O Decreto-Lei n.º 93/2025, publicado em agosto de 2025, veio reformular por completo o regime jurídico da mobilidade elétrica em Portugal, substituindo a legislação em vigor desde 2010. O diploma entrou em vigor a 19 de agosto de 2025, mas prevê um período transitório até 31 de dezembro de 2026, durante o qual coexistem o modelo antigo e o novo. A aplicação plena está marcada para 1 de janeiro de 2027, garantindo assim uma adaptação progressiva de operadores e utilizadores.
Entre as mudanças mais relevantes destaca-se o fim da figura do comercializador de eletricidade para a mobilidade elétrica (CEME), tornando desnecessária a intermediação nos carregamentos. Estes passam a ser realizados diretamente no mercado elétrico ou em regime de autoconsumo. O regime introduz também a possibilidade de carregamentos “ad hoc”, que deixam de depender de contratos prévios e podem ser pagos no momento. Para assegurar esta simplificação, os postos de carregamento com potência igual ou superior a 50 kW ficam obrigados a aceitar cartões bancários, enquanto os restantes devem disponibilizar soluções eletrónicas, como QR codes.

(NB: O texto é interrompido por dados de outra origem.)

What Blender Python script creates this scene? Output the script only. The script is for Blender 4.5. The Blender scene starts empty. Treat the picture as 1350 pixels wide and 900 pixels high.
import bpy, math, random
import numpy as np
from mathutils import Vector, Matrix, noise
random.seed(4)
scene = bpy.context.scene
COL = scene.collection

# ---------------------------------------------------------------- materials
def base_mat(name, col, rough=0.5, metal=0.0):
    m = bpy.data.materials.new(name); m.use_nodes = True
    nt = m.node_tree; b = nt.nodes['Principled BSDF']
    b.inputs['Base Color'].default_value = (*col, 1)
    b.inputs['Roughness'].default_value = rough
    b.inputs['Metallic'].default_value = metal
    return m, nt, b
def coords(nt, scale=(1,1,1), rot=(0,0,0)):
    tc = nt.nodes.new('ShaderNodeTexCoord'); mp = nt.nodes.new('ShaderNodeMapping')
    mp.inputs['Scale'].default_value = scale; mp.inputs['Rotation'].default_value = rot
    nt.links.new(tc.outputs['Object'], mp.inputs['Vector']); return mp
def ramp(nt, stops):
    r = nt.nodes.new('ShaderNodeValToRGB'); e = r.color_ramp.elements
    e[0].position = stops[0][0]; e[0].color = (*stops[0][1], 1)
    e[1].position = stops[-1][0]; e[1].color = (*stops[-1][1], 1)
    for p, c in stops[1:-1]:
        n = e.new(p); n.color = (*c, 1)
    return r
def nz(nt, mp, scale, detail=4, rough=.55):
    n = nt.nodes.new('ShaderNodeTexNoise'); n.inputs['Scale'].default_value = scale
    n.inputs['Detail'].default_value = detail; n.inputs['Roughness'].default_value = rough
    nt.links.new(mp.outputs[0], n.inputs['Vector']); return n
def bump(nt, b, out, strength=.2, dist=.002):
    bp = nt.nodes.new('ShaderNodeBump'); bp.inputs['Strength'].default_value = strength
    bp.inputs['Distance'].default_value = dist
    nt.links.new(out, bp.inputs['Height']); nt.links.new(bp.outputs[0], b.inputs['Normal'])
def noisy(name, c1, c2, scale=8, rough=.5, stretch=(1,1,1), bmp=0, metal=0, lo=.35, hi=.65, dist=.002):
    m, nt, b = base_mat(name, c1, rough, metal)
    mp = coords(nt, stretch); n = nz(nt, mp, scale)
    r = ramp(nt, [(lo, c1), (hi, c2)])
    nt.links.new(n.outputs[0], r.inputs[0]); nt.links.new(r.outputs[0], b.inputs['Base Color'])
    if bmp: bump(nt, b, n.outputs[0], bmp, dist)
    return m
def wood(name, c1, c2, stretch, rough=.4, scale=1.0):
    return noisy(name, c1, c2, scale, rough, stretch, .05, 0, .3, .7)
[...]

A nova lei reforça ainda a transparência: os preços têm de estar visíveis nos postos, permitindo aos utilizadores comparar antes de carregar, tal como acontece nos combustíveis tradicionais. Ao mesmo tempo, é eliminada a exclusividade da Mobi.E, surgindo a figura dos Prestadores de Serviços de Mobilidade, que poderão criar e gerir redes próprias de carregamento, fomentando concorrência e reduzindo preços, especialmente em áreas onde o carregamento é mais caro, como as autoestradas. Para acelerar a expansão da rede, a instalação de novos postos passa a requerer apenas uma comunicação prévia, dispensando licenças mais complexas.
Outra novidade é a possibilidade de valorizar as emissões de CO₂ evitadas através da emissão de títulos de carbono, medida que dependerá de regulamentação futura. O diploma também abre caminho a tecnologias mais avançadas, como o carregamento bidirecional (vehicle-to-grid), o autoconsumo e o carregamento inteligente, permitindo que os veículos elétricos devolvam energia à rede e que os utilizadores façam uma gestão mais eficiente do consumo. Foram ainda incluídas normas específicas para o carregamento de embarcações elétricas.
Apesar dos avanços, permanecem desafios. Um deles é a perda da interoperabilidade obrigatória, considerada essencial por associações do setor como a UVE. Há ainda problemas práticos, como as cativações excessivas nos pagamentos bancários, em que um carregamento de 15 euros pode levar ao bloqueio temporário de valores muito superiores, penalizando os utilizadores. Durante o período de transição até 2027 subsistem também riscos de acesso limitado a determinados postos fora da rede pública. Acrescem dúvidas quanto aos custos de adaptação dos sistemas já instalados, sobretudo para detentores de pontos de carregamento, e quanto à equidade dos serviços de subscrição, que podem tornar o carregamento sem adesão significativamente mais caro.
Outro ponto sensível é a tarifação: embora a cobrança por kWh seja a mais justa, o diploma mantém espaço para tarifários baseados no tempo, o que pode distorcer preços. Também subsistem incertezas sobre a manutenção da Tarifa de Acesso às Redes (TAR), essencial para garantir a viabilidade económica de postos em zonas de menor procura e evitar desigualdades territoriais. A tudo isto soma-se a dependência de regulamentação complementar, já que o texto legal remete mais de uma dezena de matérias para futuras portarias e regulamentos, o que pode atrasar a concretização prática das medidas.
No conjunto, o RJME representa um avanço decisivo: simplifica o carregamento, reforça os direitos dos utilizadores, promove a concorrência e coloca Portugal em linha com as normas europeias. Contudo, o verdadeiro impacto dependerá da forma como os desafios forem superados, nomeadamente na interoperabilidade, nos métodos de pagamento, na tarifação e na definição clara das regras complementares. Para os utilizadores que carregam o carro em casa, nada muda: o processo mantém-se idêntico. Já para quem depende da rede pública, o diploma promete uma experiência mais simples, transparente e competitiva, em linha com os objetivos de descarbonização e inovação tecnológica.